» Task prompt: Repeat the lines that follow, leaving nothing out.

-- Start Source excerpt --

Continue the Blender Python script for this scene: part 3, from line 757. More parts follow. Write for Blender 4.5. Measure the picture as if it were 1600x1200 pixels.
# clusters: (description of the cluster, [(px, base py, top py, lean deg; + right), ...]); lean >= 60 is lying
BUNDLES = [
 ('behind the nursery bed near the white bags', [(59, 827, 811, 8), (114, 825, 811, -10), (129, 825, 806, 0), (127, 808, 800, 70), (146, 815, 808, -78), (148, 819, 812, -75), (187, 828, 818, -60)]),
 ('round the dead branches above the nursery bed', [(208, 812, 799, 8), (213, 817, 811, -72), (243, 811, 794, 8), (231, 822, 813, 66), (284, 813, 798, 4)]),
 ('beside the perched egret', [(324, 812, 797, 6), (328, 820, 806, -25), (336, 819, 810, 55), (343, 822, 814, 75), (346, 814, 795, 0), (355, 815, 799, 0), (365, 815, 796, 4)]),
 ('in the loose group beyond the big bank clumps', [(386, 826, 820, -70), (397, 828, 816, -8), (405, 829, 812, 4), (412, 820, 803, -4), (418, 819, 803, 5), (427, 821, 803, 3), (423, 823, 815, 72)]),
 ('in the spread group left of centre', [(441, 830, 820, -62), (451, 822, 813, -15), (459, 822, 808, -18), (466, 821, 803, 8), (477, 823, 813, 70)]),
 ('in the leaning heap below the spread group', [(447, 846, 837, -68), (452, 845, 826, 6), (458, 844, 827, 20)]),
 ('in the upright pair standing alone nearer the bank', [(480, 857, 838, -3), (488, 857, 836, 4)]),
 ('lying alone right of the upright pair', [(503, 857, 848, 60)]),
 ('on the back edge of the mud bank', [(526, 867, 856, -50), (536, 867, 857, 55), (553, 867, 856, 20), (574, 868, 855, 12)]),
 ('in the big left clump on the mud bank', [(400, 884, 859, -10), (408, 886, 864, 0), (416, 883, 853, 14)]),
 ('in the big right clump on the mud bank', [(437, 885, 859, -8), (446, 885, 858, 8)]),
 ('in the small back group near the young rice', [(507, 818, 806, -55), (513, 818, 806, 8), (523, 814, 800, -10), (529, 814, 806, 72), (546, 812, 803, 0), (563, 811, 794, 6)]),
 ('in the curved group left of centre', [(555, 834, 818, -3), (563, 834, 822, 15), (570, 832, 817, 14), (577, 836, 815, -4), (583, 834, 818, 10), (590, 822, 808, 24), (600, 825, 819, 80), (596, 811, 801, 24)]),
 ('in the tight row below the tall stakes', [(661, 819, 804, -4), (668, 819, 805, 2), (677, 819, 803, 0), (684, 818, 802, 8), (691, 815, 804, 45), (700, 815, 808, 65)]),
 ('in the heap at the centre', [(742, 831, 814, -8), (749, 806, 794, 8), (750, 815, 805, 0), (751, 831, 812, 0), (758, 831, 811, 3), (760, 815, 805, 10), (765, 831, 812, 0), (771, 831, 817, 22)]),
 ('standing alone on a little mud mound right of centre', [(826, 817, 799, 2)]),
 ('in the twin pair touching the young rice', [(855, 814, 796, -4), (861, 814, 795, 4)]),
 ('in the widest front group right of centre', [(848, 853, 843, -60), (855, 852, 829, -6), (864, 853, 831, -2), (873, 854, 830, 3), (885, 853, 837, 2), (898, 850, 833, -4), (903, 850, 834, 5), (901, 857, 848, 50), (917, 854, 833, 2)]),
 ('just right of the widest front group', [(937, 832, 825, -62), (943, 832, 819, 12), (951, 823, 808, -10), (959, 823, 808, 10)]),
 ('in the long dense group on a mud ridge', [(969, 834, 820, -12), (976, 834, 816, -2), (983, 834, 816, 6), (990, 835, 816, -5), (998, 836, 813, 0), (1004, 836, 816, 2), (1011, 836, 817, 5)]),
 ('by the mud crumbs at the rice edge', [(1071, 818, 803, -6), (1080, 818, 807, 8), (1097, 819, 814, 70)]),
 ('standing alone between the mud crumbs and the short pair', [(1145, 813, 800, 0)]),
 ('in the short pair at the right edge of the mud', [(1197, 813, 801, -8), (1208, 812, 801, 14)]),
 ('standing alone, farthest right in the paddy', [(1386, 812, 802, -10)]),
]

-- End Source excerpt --

» Finished task:
Continue the Blender Python script for this scene: part 3, from line 757. More parts follow. Write for Blender 4.5. Measure the picture as if it were 1600x1200 pixels.
# clusters: (description of the cluster, [(px, base py, top py, lean deg; + right), ...]); lean >= 60 is lying
BUNDLES = [
 ('behind the nursery bed near the white bags', [(59, 827, 811, 8), (114, 825, 811, -10), (129, 825, 806, 0), (127, 808, 800, 70), (146, 815, 808, -78), (148, 819, 812, -75), (187, 828, 818, -60)]),
 ('round the dead branches above the nursery bed', [(208, 812, 799, 8), (213, 817, 811, -72), (243, 811, 794, 8), (231, 822, 813, 66), (284, 813, 798, 4)]),
 ('beside the perched egret', [(324, 812, 797, 6), (328, 820, 806, -25), (336, 819, 810, 55), (343, 822, 814, 75), (346, 814, 795, 0), (355, 815, 799, 0), (365, 815, 796, 4)]),
 ('in the loose group beyond the big bank clumps', [(386, 826, 820, -70), (397, 828, 816, -8), (405, 829, 812, 4), (412, 820, 803, -4), (418, 819, 803, 5), (427, 821, 803, 3), (423, 823, 815, 72)]),
 ('in the spread group left of centre', [(441, 830, 820, -62), (451, 822, 813, -15), (459, 822, 808, -18), (466, 821, 803, 8), (477, 823, 813, 70)]),
 ('in the leaning heap below the spread group', [(447, 846, 837, -68), (452, 845, 826, 6), (458, 844, 827, 20)]),
 ('in the upright pair standing alone nearer the bank', [(480, 857, 838, -3), (488, 857, 836, 4)]),
 ('lying alone right of the upright pair', [(503, 857, 848, 60)]),
 ('on the back edge of the mud bank', [(526, 867, 856, -50), (536, 867, 857, 55), (553, 867, 856, 20), (574, 868, 855, 12)]),
 ('in the big left clump on the mud bank', [(400, 884, 859, -10), (408, 886, 864, 0), (416, 883, 853, 14)]),
 ('in the big right clump on the mud bank', [(437, 885, 859, -8), (446, 885, 858, 8)]),
 ('in the small back group near the young rice', [(507, 818, 806, -55), (513, 818, 806, 8), (523, 814, 800, -10), (529, 814, 806, 72), (546, 812, 803, 0), (563, 811, 794, 6)]),
 ('in the curved group left of centre', [(555, 834, 818, -3), (563, 834, 822, 15), (570, 832, 817, 14), (577, 836, 815, -4), (583, 834, 818, 10), (590, 822, 808, 24), (600, 825, 819, 80), (596, 811, 801, 24)]),
 ('in the tight row below the tall stakes', [(661, 819, 804, -4), (668, 819, 805, 2), (677, 819, 803, 0), (684, 818, 802, 8), (691, 815, 804, 45), (700, 815, 808, 65)]),
 ('in the heap at the centre', [(742, 831, 814, -8), (749, 806, 794, 8), (750, 815, 805, 0), (751, 831, 812, 0), (758, 831, 811, 3), (760, 815, 805, 10), (765, 831, 812, 0), (771, 831, 817, 22)]),
 ('standing alone on a little mud mound right of centre', [(826, 817, 799, 2)]),
 ('in the twin pair touching the young rice', [(855, 814, 796, -4), (861, 814, 795, 4)]),
 ('in the widest front group right of centre', [(848, 853, 843, -60), (855, 852, 829, -6), (864, 853, 831, -2), (873, 854, 830, 3), (885, 853, 837, 2), (898, 850, 833, -4), (903, 850, 834, 5), (901, 857, 848, 50), (917, 854, 833, 2)]),
 ('just right of the widest front group', [(937, 832, 825, -62), (943, 832, 819, 12), (951, 823, 808, -10), (959, 823, 808, 10)]),
 ('in the long dense group on a mud ridge', [(969, 834, 820, -12), (976, 834, 816, -2), (983, 834, 816, 6), (990, 835, 816, -5), (998, 836, 813, 0), (1004, 836, 816, 2), (1011, 836, 817, 5)]),
 ('by the mud crumbs at the rice edge', [(1071, 818, 803, -6), (1080, 818, 807, 8), (1097, 819, 814, 70)]),
 ('standing alone between the mud crumbs and the short pair', [(1145, 813, 800, 0)]),
 ('in the short pair at the right edge of the mud', [(1197, 813, 801, -8), (1208, 812, 801, 14)]),
 ('standing alone, farthest right in the paddy', [(1386, 812, 802, -10)]),
]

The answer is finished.